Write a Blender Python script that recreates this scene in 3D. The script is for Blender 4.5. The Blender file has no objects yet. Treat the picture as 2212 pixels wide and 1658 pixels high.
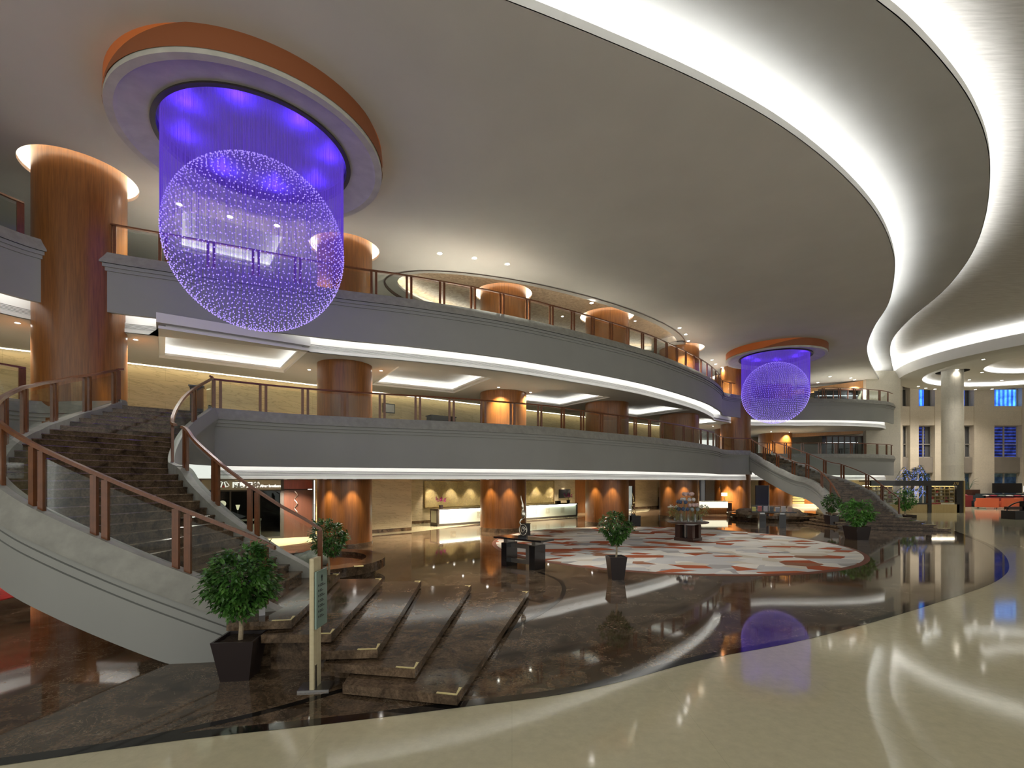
import bpy, bmesh, math, random
from mathutils import Vector, Matrix

SC = bpy.context.scene
COL = SC.collection

# ------------------------------------------------------------------ camera, world, exposure
F, CX, CY, EYE = 1040.0, 1106.0, 1038.0, 2.5      # focal length in pixels, vanishing point, eye height
cam_data = bpy.data.cameras.new('camera')
cam = bpy.data.objects.new('camera', cam_data)
COL.objects.link(cam)
cam.location = (0, 0, EYE)
cam.rotation_euler = (math.pi / 2, 0, 0)
cam_data.sensor_width = 36.0
cam_data.sensor_fit = 'HORIZONTAL'
cam_data.lens = F / 2212.0 * 36.0
cam_data.shift_y = (CY - 829.0) / 2212.0
cam_data.clip_end = 300
SC.camera = cam

world = bpy.data.worlds.new('hall_light')
SC.world = world
world.use_nodes = True
world.node_tree.nodes['Background'].inputs[0].default_value = (1.0, 0.985, 0.93, 1)
world.node_tree.nodes['Background'].inputs[1].default_value = 0.76

SC.view_settings.view_transform = 'Standard'
SC.view_settings.look = 'None'
SC.view_settings.gamma = 1.0
SC.view_settings.use_curve_mapping = False
SC.view_settings.exposure = 0.58
SC.cycles.max_bounces = 7
SC.cycles.diffuse_bounces = 3
SC.cycles.glossy_bounces = 3
SC.cycles.transparent_max_bounces = 16
SC.cycles.sample_clamp_indirect = 6.0
SC.cycles.caustics_reflective = False
SC.cycles.caustics_refractive = False

COVE = 19.0          # radiance of the cove light strips
SPOT = 200.0         # watts of a ceiling spot

# ------------------------------------------------------------------ measuring helpers
def W(px, py, z):
    """world point seen at a picture position, at distance z from the eye plane"""
    return Vector(((px - CX) / F * z, z, EYE - (py - CY) / F * z))

def G(px, py, h=0.0):
    """world point seen at a picture position, at height h above the floor"""
    z = F * (EYE - h) / (py - CY)
    return Vector(((px - CX) / F * z, z, h))

def cr(pts, step=0.25):
    """smooth curve through points (any dimension), resampled at about `step`"""
    P = [Vector(p) for p in pts]
    if len(P) == 2:
        n = max(1, int((P[1] - P[0]).length / step))
        return [P[0].lerp(P[1], i / n) for i in range(n + 1)]
    Q = [P[0] * 2 - P[1]] + P + [P[-1] * 2 - P[-2]]
    out = []
    for i in range(1, len(Q) - 2):
        p0, p1, p2, p3 = Q[i - 1], Q[i], Q[i + 1], Q[i + 2]
        t1 = max((p1 - p0).length, 1e-4) ** .5
        t2 = max((p2 - p1).length, 1e-4) ** .5
        t3 = max((p3 - p2).length, 1e-4) ** .5
        m1 = (p1 - p0) / t1 - (p2 - p0) / (t1 + t2) + (p2 - p1) / t2
        m2 = (p2 - p1) / t2 - (p3 - p1) / (t2 + t3) + (p3 - p2) / t3
        m1 *= t2
        m2 *= t2
        n = max(2, int((p2 - p1).length / step + .5))
        for j in range(n):
            t = j / n
            out.append(p1 * (2 * t**3 - 3 * t**2 + 1) + m1 * (t**3 - 2 * t**2 + t)
                       + p2 * (-2 * t**3 + 3 * t**2) + m2 * (t**3 - t**2))
    out.append(P[-1].copy())
    return out

def interp(keys, t):
    """piecewise smooth value: keys = [(k, v...)]"""
    keys = sorted(keys)
    if t <= keys[0][0]:
        return keys[0][1:]
    if t >= keys[-1][0]:
        return keys[-1][1:]
    for i in range(len(keys) - 1):
        if keys[i][0] <= t <= keys[i + 1][0]:
            break
    k1, k2 = keys[i], keys[i + 1]
    k0 = keys[i - 1] if i > 0 else None
    k3 = keys[i + 2] if i + 2 < len(keys) else None
    d = k2[0] - k1[0]
    u = (t - k1[0]) / d
    res = []
    for c in range(1, len(k1)):
        s = (k2[c] - k1[c]) / d
        m1 = s if k0 is None else (k2[c] - k0[c]) / (k2[0] - k0[0])
        m2 = s if k3 is None else (k3[c] - k1[c]) / (k3[0] - k1[0])
        res.append(k1[c] * (2*u**3 - 3*u**2 + 1) + m1*d*(u**3 - 2*u**2 + u)
                   + k2[c] * (-2*u**3 + 3*u**2) + m2*d*(u**3 - u**2))
    return tuple(res)

def normals2(path):
    """unit right-hand normals in plan along a path"""
    out = []
    n = len(path)
    for i in range(n):
        a, b = path[max(i - 1, 0)], path[min(i + 1, n - 1)]
        d = Vector((b[0] - a[0], b[1] - a[1]))
        if d.length < 1e-6:
            d = Vector((1, 0))
        d.normalize()
        out.append(Vector((d.y, -d.x)))
    return out

def offset(path, o):
    nn = normals2(path)
    return [Vector((p[0] + n.x * o, p[1] + n.y * o)) for p, n in zip(path, nn)]

def arclen(path):
    s = [0.0]
    for a, b in zip(path, path[1:]):
        s.append(s[-1] + (Vector(b) - Vector(a)).length)
    return s

def at_len(path, s, d):
    if d <= 0:
        return Vector(path[0])
    for i in range(len(path) - 1):
        if s[i + 1] >= d:
            t = (d - s[i]) / max(s[i + 1] - s[i], 1e-9)
            return Vector(path[i]).lerp(Vector(path[i + 1]), t)
    return Vector(path[-1])

# ------------------------------------------------------------------ mesh builder
class MB:
    def __init__(self):
        self.v, self.f = [], []

    def add(self, verts, faces):
        o = len(self.v)
        self.v += [tuple(v) for v in verts]
        self.f += [tuple(i + o for i in f) for f in faces]
        return self

    def box(self, c, s, rz=0.0, taper=1.0):
        x, y, z = s[0] / 2, s[1] / 2, s[2] / 2
        cs, sn = math.cos(rz), math.sin(rz)
        vs = []
        for dz in (-1, 1):
            k = taper if dz < 0 else 1.0
            for dx, dy in ((-1, -1), (1, -1), (1, 1), (-1, 1)):
                a, b = dx * x * k, dy * y * k
                vs.append((c[0] + a * cs - b * sn, c[1] + a * sn + b * cs, c[2] + dz * z))
        return self.add(vs, [(3, 2, 1, 0), (4, 5, 6, 7), (0, 1, 5, 4), (1, 2, 6, 5), (2, 3, 7, 6), (3, 0, 4, 7)])

    def prism(self, poly, z0, z1):
        n = len(poly)
        zz0 = z0 if isinstance(z0, (list, tuple)) else [z0] * n
        zz1 = z1 if isinstance(z1, (list, tuple)) else [z1] * n
        vs = [(p[0], p[1], z) for p, z in zip(poly, zz0)] + [(p[0], p[1], z) for p, z in zip(poly, zz1)]
        fs = [tuple(range(n - 1, -1, -1)), tuple(range(n, 2 * n))]
        fs += [(i, (i + 1) % n, n + (i + 1) % n, n + i) for i in range(n)]
        return self.add(vs, fs)

    def lathe(self, c, prof, n=32, a0=0.0, a1=2 * math.pi):
        full = abs(a1 - a0 - 2 * math.pi) < 1e-6
        m = n if full else n + 1
        vs, fs = [], []
        for r, z in prof:
            for i in range(m):
                a = a0 + (a1 - a0) * i / n
                vs.append((c[0] + r * math.cos(a), c[1] + r * math.sin(a), c[2] + z))
        for j in range(len(prof) - 1):
            for i in range(n):
                k = (i + 1) % m
                fs.append((j * m + i, j * m + k, (j + 1) * m + k, (j + 1) * m + i))
        return self.add(vs, fs)

    def cyl(self, c, r, h, n=24, r1=None):
        r1 = r if r1 is None else r1
        return self.lathe(c, [(0.0001, 0), (r, 0), (r1, h), (0.0001, h)], n)

    def tube(self, pts, r, n=6):
        P = [Vector(p) for p in pts]
        rs = r if isinstance(r, (list, tuple)) else [r] * len(P)
        vs, fs = [], []
        up = Vector((0, 0, 1))
        for i, p in enumerate(P):
            d = (P[min(i + 1, len(P) - 1)] - P[max(i - 1, 0)]).normalized()
            ref = up if abs(d.z) < .9 else Vector((1, 0, 0))
            a = d.cross(ref).normalized()
            b = a.cross(d)
            for k in range(n):
                t = 2 * math.pi * k / n
                vs.append(p + (a * math.cos(t) + b * math.sin(t)) * rs[i])
        for i in range(len(P) - 1):
            for k in range(n):
                fs.append((i*n + k, i*n + (k+1) % n, (i+1)*n + (k+1) % n, (i+1)*n + k))
        fs.append(tuple(range(n - 1, -1, -1)))
        fs.append(tuple(range((len(P)-1)*n, len(P)*n)))
        return self.add(vs, fs)

    def sweep(self, path, prof, closed=True, side=1, caps=True):
        """path: points (x, y, z); prof: (outward offset, dz) or a function of the index giving that list"""
        nn = normals2(path)
        m = len(prof(0)) if callable(prof) else len(prof)
        vs, fs = [], []
        for i, (p, n) in enumerate(zip(path, nn)):
            pr = prof(i) if callable(prof) else prof
            z = p[2] if len(p) > 2 else 0.0
            for o, dz in pr:
                vs.append((p[0] + n.x * o * side, p[1] + n.y * o * side, z + dz))
        mm = m if closed else m - 1
        for i in range(len(path) - 1):
            for k in range(mm):
                k2 = (k + 1) % m
                fs.append((i*m + k, i*m + k2, (i+1)*m + k2, (i+1)*m + k))
        if closed and caps:
            fs.append(tuple(range(m)))
            fs.append(tuple(range((len(path)-1)*m + m - 1, (len(path)-1)*m - 1, -1)))
        return self.add(vs, fs)

    def sphere(self, c, r, u=12, w=8, sz=1.0):
        prof = [(max(r * math.sin(math.pi * j / w), 1e-4), -r * sz * math.cos(math.pi * j / w)) for j in range(w + 1)]
        return self.lathe(c, prof, u)

    def build(self, name, mat, parent=None, smooth=35, local=False):
        me = bpy.data.meshes.new(name)
        off = Vector((0, 0, 0))
        if parent is not None and not local:
            off = world_loc(parent)
        me.from_pydata([tuple(Vector(v) - off) for v in self.v], [], self.f)
        me.validate()
        bm = bmesh.new()
        bm.from_mesh(me)
        bmesh.ops.recalc_face_normals(bm, faces=bm.faces)
        for f in bm.faces:
            f.smooth = bool(smooth)
        bm.to_mesh(me)
        bm.free()
        if smooth:
            me.set_sharp_from_angle(angle=math.radians(smooth))
        me.materials.append(mat)
        o = bpy.data.objects.new(name, me)
        COL.objects.link(o)
        if parent is not None:
            o.parent = parent
        return o

def world_loc(o):
    v = Vector((0, 0, 0))
    while o is not None:
        v += Vector(o.location)
        o = o.parent
    return v

def flat(name, outline, holes, z, mat, parent=None, thick=0.0):
    """a flat sheet with an outline and holes, as a mesh"""
    cu = bpy.data.curves.new('tmp', 'CURVE')
    cu.dimensions = '2D'
    cu.fill_mode = 'BOTH'
    cu.extrude = thick / 2
    for ring in [outline] + list(holes):
        sp = cu.splines.new('POLY')
        sp.points.add(len(ring) - 1)
        for q, p in zip(sp.points, ring):
            q.co = (p[0], p[1], 0, 1)
        sp.use_cyclic_u = True
    tmp = bpy.data.objects.new('tmp', cu)
    COL.objects.link(tmp)
    dg = bpy.context.evaluated_depsgraph_get()
    me = bpy.data.meshes.new_from_object(tmp.evaluated_get(dg))
    bpy.data.objects.remove(tmp)
    bpy.data.curves.remove(cu)
    me.name = name
    me.materials.clear()
    me.materials.append(mat)
    off = world_loc(parent) if parent is not None else Vector((0, 0, 0))
    for v in me.vertices:
        v.co = Vector((v.co.x, v.co.y, v.co.z + z)) - off
    o = bpy.data.objects.new(name, me)
    COL.objects.link(o)
    if parent is not None:
        o.parent = parent
    return o

def circle(c, r, n=64, r2=None, rot=0.0):
    r2 = r if r2 is None else r2
    cs, sn = math.cos(rot), math.sin(rot)
    out = []
    for i in range(n):
        a = 2 * math.pi * i / n
        x, y = r * math.cos(a), r2 * math.sin(a)
        out.append((c[0] + x * cs - y * sn, c[1] + x * sn + y * cs))
    return out

# ------------------------------------------------------------------ naming helpers
def tag(o, label=None, cat=None, group=None, kind=None):
    if label: o['label'] = label
    if cat: o['category'] = cat
    if group: o['group'] = group
    if kind: o['kind'] = kind
    return o

def thing(name, label, cat, loc=(0, 0, 0), group=None, kind=None, rz=0.0):
    o = bpy.data.objects.new(name, None)
    o.empty_display_size = .2
    COL.objects.link(o)
    o.location = loc
    o.rotation_euler = (0, 0, rz)
    return tag(o, label, cat, group, kind)

def struct(o):
    o['kind'] = 'structure'
    return o

def copy_tree(o, parent=None):
    c = o.copy()
    COL.objects.link(c)
    if parent is not None:
        c.parent = parent
    for ch in list(o.children):
        copy_tree(ch, c)
    return c

# ------------------------------------------------------------------ materials
def new_mat(name):
    m = bpy.data.materials.new(name)
    m.use_nodes = True
    nt = m.node_tree
    return m, nt, nt.nodes['Principled BSDF']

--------

- **TASK PROMPT**
Begin at the first line of the data above and repeat each line exactly, stopping after the line containing "COL = SC.collection". Omit the pictures.

- **SOLUTION**
Write a Blender Python script that recreates this scene in 3D. The script is for Blender 4.5. The Blender file has no objects yet. Treat the picture as 2212 pixels wide and 1658 pixels high.
import bpy, bmesh, math, random
from mathutils import Vector, Matrix

SC = bpy.context.scene
COL = SC.collection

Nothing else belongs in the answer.